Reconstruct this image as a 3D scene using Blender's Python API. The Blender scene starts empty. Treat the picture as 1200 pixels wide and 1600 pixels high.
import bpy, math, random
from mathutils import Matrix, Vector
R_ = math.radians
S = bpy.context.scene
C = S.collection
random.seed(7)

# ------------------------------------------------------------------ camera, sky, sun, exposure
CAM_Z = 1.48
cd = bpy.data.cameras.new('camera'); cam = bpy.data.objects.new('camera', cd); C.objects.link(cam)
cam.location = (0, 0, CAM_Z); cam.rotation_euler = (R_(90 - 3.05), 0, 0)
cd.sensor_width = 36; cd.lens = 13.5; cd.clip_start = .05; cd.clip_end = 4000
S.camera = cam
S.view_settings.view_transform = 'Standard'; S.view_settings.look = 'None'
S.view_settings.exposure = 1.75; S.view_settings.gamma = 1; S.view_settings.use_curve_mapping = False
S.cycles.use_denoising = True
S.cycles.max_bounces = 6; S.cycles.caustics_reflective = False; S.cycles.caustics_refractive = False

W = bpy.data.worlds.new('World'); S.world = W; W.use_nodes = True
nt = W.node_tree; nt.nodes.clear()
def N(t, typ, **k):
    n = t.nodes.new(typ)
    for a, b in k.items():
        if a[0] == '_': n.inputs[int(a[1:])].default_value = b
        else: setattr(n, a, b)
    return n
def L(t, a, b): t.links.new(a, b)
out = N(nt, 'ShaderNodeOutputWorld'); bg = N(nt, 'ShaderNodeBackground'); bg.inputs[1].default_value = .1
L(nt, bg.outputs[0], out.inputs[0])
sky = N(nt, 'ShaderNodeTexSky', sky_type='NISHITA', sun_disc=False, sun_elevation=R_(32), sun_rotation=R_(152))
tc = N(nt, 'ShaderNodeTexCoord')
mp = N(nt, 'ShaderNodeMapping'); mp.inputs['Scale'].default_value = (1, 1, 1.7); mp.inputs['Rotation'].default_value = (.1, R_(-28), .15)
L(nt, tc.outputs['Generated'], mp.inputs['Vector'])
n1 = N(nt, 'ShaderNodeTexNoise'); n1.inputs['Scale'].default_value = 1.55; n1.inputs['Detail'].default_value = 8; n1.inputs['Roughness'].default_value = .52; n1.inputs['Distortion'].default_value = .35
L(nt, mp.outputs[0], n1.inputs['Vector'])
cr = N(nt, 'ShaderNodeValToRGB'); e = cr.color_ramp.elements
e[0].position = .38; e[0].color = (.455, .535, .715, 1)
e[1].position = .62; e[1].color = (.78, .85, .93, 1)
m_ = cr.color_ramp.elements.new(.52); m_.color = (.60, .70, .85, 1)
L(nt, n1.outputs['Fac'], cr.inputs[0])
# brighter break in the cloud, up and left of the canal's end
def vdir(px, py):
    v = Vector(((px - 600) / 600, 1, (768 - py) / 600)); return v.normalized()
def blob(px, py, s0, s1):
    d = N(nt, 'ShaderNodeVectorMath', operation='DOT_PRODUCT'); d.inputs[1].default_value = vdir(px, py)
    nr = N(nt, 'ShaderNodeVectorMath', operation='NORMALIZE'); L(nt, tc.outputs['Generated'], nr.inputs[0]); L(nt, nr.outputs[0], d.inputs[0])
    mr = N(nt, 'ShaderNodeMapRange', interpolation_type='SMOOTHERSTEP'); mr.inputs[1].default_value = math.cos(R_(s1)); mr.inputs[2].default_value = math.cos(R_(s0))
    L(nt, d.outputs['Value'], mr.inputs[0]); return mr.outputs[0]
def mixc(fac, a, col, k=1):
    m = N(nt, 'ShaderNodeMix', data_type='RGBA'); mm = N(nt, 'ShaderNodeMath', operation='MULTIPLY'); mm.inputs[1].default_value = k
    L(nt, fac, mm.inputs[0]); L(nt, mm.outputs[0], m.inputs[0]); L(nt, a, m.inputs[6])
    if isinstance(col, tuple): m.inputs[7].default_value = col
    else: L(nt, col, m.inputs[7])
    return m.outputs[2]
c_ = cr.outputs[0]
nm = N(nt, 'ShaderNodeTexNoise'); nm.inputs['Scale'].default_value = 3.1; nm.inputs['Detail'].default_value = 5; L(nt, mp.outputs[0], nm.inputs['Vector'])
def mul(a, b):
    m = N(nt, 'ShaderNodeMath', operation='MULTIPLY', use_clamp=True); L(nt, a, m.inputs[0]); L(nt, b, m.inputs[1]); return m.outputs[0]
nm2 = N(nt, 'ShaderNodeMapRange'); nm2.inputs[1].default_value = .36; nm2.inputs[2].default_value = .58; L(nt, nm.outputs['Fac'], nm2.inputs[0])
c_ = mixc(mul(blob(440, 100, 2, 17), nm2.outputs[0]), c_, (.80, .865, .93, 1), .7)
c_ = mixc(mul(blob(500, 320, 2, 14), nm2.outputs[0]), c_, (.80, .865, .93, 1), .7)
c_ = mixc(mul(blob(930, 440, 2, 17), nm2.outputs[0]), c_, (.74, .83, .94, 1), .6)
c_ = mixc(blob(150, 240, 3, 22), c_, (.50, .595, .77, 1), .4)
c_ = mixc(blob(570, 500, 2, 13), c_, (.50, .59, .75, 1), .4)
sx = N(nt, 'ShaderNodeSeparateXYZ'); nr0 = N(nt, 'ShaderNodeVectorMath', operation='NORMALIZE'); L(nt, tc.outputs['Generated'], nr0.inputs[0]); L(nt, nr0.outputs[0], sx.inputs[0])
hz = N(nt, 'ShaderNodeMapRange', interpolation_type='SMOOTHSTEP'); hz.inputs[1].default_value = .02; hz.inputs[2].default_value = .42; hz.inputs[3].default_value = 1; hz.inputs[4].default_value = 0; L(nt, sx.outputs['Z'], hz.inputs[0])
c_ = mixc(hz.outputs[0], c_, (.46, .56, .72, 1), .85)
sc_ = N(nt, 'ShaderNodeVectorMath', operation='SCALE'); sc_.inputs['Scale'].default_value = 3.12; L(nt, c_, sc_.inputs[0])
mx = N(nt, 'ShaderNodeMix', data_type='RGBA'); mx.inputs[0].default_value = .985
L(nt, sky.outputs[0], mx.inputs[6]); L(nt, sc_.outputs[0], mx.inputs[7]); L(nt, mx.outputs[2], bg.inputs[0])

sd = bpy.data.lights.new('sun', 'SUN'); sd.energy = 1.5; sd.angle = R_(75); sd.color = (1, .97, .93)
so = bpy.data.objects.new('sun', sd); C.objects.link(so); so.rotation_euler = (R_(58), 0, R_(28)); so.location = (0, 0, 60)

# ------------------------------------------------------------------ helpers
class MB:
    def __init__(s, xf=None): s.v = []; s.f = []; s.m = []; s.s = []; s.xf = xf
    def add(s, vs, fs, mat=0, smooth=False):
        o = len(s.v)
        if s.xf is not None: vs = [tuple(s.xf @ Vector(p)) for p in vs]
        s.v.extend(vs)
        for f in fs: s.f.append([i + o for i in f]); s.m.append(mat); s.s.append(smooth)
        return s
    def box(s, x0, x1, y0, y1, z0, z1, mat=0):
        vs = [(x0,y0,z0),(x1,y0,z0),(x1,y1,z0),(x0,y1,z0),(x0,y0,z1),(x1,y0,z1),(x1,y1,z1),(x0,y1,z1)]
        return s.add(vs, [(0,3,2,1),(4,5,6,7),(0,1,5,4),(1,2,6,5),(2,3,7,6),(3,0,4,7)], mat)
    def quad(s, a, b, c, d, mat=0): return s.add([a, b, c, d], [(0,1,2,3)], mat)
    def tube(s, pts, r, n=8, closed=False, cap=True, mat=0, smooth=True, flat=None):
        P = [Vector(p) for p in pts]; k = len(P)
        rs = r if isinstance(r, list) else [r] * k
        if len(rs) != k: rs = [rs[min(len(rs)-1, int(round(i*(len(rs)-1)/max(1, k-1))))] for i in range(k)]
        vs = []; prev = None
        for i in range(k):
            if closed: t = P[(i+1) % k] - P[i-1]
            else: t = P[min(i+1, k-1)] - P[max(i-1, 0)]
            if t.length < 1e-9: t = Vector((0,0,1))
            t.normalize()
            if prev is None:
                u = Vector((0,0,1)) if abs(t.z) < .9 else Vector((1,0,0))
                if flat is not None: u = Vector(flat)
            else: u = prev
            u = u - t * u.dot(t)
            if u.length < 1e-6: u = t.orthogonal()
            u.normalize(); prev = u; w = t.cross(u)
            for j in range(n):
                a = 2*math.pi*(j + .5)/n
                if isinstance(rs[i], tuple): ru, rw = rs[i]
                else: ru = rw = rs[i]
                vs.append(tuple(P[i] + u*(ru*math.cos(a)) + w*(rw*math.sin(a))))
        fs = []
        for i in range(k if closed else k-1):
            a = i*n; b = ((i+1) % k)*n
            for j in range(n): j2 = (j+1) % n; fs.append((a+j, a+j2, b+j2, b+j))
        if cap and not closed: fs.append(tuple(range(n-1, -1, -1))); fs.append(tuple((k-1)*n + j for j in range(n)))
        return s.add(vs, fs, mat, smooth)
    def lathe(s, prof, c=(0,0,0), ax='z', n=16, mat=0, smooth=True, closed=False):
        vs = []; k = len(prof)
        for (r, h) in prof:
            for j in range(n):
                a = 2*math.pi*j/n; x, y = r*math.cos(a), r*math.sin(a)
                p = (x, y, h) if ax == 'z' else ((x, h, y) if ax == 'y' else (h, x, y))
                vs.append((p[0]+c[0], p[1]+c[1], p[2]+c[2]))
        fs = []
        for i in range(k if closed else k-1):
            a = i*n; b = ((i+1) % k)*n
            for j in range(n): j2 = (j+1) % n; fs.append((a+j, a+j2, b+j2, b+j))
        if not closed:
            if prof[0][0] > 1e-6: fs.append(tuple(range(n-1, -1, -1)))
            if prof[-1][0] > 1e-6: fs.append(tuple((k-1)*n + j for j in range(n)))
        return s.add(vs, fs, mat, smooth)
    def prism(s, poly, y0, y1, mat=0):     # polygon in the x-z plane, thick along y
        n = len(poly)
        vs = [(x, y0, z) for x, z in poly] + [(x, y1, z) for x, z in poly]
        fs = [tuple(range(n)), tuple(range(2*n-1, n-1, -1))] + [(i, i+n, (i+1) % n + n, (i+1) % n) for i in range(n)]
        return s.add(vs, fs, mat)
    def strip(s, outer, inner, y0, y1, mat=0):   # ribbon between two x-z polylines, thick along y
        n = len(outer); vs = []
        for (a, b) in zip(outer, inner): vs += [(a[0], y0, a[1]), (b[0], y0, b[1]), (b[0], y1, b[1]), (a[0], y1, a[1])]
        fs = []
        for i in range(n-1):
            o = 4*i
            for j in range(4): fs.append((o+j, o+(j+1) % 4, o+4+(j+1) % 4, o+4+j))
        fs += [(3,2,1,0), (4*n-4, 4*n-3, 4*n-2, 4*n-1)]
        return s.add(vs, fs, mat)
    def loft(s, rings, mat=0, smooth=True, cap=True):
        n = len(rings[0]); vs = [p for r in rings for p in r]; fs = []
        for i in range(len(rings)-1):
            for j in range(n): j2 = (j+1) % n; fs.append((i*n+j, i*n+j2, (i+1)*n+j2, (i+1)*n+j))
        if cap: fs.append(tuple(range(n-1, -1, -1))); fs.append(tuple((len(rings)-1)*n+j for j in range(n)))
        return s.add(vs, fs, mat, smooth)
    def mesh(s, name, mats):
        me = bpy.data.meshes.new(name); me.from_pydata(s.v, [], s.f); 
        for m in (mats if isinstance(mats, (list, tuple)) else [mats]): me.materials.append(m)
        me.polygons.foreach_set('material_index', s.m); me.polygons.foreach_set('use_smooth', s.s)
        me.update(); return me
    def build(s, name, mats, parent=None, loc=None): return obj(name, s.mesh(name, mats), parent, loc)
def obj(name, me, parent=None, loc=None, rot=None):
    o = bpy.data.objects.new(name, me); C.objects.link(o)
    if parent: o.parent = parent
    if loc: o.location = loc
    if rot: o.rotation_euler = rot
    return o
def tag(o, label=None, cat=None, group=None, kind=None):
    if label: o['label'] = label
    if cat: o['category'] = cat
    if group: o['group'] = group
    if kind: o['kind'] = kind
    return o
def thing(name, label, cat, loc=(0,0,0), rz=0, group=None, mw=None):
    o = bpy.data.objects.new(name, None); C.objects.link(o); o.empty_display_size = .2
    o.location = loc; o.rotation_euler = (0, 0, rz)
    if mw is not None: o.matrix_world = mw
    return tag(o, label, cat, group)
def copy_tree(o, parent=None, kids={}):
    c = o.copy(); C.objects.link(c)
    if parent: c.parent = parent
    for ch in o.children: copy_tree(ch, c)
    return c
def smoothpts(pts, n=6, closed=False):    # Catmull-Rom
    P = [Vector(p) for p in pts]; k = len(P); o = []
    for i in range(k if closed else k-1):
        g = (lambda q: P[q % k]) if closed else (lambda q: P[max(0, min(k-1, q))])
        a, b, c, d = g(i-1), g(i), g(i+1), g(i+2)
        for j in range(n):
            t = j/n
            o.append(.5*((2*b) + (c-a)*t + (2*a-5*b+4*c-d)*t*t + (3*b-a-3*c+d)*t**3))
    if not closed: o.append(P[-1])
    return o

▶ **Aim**
Word for word, reproduce the listing above from its start up to and including the line that has "random.seed(7)". Give only those lines.

▶ **Response to this exercise**
Reconstruct this image as a 3D scene using Blender's Python API. The Blender scene starts empty. Treat the picture as 1200 pixels wide and 1600 pixels high.
import bpy, math, random
from mathutils import Matrix, Vector
R_ = math.radians
S = bpy.context.scene
C = S.collection
random.seed(7)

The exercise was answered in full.